It has always amazed me that an institution that produces so many bright, innovative young officers was so incapable of actually brightly innovating. That is, until I passed from my life as a 'regimental' officer to work at higher levels. Then I discovered that it is virtually impossible to bring bright ideas - of which we had rucksacks full - to the attention of decision makers.
The fundamental problem is that leaders are far too busy. Therefore, their immediate staffs make sure that their time is never wasted. The typical chief of staff would count as time wasted presenting the commander any idea that - in the judgment of the chief - the commander would reject or disapprove. Therefore the bright, young thinker has a huge numbers of hoops to jump through before his idea can reach the ear of the decision maker.
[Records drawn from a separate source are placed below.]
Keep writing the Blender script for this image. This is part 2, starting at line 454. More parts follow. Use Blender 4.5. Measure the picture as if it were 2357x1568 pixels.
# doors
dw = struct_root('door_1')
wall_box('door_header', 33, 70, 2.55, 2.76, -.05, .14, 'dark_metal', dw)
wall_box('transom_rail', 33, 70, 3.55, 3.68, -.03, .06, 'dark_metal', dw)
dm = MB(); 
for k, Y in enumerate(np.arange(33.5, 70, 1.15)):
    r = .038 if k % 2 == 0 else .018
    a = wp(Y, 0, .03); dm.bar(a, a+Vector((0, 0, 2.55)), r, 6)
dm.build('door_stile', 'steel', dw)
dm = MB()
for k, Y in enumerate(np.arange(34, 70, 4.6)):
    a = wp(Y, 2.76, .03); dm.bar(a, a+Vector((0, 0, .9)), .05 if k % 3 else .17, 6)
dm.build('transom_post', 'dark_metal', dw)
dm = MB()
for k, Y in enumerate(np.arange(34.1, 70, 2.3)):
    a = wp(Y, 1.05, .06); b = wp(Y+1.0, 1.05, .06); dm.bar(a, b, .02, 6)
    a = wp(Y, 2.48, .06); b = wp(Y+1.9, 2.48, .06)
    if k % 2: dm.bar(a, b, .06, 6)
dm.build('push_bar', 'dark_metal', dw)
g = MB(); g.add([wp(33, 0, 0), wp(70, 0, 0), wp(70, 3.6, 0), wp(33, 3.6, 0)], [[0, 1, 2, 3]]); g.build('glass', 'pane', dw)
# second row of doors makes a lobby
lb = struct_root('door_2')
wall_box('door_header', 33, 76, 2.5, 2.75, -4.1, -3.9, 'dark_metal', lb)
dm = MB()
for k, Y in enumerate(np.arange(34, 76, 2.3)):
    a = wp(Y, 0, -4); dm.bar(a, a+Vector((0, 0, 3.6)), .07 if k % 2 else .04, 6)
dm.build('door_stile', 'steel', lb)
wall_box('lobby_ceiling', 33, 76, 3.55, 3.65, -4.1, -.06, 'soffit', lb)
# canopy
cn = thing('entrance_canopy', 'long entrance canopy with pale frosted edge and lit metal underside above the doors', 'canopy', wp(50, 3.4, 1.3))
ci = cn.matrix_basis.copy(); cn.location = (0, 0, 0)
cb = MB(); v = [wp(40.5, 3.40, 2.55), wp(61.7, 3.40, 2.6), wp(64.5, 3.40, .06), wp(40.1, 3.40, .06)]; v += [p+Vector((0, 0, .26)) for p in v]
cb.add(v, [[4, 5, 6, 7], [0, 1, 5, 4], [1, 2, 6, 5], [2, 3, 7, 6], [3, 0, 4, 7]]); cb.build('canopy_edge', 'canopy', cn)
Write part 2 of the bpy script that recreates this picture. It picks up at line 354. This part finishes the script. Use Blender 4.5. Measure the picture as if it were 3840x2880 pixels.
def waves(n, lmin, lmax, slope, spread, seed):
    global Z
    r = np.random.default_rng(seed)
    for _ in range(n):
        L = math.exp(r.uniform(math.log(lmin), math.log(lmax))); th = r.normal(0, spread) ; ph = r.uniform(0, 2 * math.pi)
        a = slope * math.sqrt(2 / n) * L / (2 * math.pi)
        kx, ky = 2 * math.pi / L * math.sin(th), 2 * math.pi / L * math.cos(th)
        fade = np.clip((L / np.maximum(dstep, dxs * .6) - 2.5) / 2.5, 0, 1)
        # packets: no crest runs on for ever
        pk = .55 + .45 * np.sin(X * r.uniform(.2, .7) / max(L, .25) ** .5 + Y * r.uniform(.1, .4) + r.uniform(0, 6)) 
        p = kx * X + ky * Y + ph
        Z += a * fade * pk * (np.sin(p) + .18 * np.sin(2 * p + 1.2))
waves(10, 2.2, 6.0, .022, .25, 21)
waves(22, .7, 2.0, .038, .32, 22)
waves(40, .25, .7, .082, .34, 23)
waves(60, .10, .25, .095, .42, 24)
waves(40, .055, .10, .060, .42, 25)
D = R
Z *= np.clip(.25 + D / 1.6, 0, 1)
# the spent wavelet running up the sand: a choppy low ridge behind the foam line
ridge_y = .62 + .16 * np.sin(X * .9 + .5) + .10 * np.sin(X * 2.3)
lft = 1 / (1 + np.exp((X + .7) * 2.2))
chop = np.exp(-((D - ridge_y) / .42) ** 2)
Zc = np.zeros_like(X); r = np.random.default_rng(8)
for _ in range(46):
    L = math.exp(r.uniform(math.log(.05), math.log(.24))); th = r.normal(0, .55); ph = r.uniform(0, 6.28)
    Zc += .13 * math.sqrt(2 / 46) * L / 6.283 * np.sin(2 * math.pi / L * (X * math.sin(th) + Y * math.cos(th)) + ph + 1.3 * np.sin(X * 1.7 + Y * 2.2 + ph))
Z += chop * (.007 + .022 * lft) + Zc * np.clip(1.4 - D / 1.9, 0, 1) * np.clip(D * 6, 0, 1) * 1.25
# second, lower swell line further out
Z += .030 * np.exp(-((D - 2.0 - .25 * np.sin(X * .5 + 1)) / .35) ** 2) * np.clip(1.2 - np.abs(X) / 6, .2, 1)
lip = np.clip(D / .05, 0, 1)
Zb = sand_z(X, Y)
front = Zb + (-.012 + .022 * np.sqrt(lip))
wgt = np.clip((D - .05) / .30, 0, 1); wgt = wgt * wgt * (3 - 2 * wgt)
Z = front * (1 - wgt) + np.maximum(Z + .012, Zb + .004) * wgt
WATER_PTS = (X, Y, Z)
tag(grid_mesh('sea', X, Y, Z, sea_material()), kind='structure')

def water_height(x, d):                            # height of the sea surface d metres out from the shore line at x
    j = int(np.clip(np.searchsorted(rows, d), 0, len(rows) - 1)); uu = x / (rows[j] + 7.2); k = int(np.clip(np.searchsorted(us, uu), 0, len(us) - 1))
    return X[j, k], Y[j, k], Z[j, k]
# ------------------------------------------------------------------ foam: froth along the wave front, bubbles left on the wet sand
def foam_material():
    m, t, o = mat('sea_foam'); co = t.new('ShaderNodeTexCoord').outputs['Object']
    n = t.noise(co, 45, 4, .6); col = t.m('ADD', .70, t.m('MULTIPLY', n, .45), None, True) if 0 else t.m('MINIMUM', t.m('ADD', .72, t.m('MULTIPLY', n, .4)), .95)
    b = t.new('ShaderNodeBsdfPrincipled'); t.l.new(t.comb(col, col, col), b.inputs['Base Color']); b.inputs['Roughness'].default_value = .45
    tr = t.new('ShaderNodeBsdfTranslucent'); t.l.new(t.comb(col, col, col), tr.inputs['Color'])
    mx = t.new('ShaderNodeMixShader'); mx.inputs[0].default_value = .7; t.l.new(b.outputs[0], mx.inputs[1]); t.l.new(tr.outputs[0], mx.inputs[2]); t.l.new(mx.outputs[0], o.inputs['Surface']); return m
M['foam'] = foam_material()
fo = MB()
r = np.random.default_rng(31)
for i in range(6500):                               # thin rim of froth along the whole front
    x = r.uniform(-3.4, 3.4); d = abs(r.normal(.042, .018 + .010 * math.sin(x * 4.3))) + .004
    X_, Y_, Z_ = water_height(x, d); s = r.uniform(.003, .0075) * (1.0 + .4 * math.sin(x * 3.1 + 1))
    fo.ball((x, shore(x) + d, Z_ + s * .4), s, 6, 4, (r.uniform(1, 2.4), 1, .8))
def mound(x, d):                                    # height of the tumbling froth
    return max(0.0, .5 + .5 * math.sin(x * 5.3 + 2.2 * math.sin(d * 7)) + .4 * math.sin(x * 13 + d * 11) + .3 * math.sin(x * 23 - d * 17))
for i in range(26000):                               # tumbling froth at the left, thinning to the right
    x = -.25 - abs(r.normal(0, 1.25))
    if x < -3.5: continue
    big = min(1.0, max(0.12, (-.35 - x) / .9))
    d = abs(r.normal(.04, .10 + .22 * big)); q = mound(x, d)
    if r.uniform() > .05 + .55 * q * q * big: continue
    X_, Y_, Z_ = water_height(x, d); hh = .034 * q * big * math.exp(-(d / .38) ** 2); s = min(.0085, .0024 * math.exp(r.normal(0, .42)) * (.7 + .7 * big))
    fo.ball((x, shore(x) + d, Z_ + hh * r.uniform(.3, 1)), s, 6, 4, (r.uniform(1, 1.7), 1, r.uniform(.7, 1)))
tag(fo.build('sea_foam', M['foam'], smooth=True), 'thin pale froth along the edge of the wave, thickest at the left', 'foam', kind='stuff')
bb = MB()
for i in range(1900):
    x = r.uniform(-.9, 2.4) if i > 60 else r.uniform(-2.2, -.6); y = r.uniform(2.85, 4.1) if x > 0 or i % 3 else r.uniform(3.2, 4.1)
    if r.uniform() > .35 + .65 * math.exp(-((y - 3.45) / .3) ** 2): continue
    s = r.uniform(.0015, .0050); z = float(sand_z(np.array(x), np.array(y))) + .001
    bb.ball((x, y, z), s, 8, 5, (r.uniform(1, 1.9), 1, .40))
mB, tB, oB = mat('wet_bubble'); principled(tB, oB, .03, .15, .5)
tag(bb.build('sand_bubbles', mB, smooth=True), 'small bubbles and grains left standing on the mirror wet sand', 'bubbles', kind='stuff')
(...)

In the process, the idea is chopped, graded, returned for editing, and all nuance and depth stripped away. If it gets through, it is no longer innovative or bright or very different from the staus quo.
As an example, the typical planner in, say, Afghanistan, has at least three and possibly four levels of bureaucracy to get through before he can lay his scheme before the commander. At every level he will hear how the commander won't like this, has already rejected that, doesn't want to hear the other. After a while, most bright, young thinkers just start censoring themselves.
SO the problem is not our military education system. We do teach critical thinking; we do stress the importance of independent thought, and we do so with a great deal of skill. We educate our officers to be thinkers; the problem is we train them to be groupthinkers.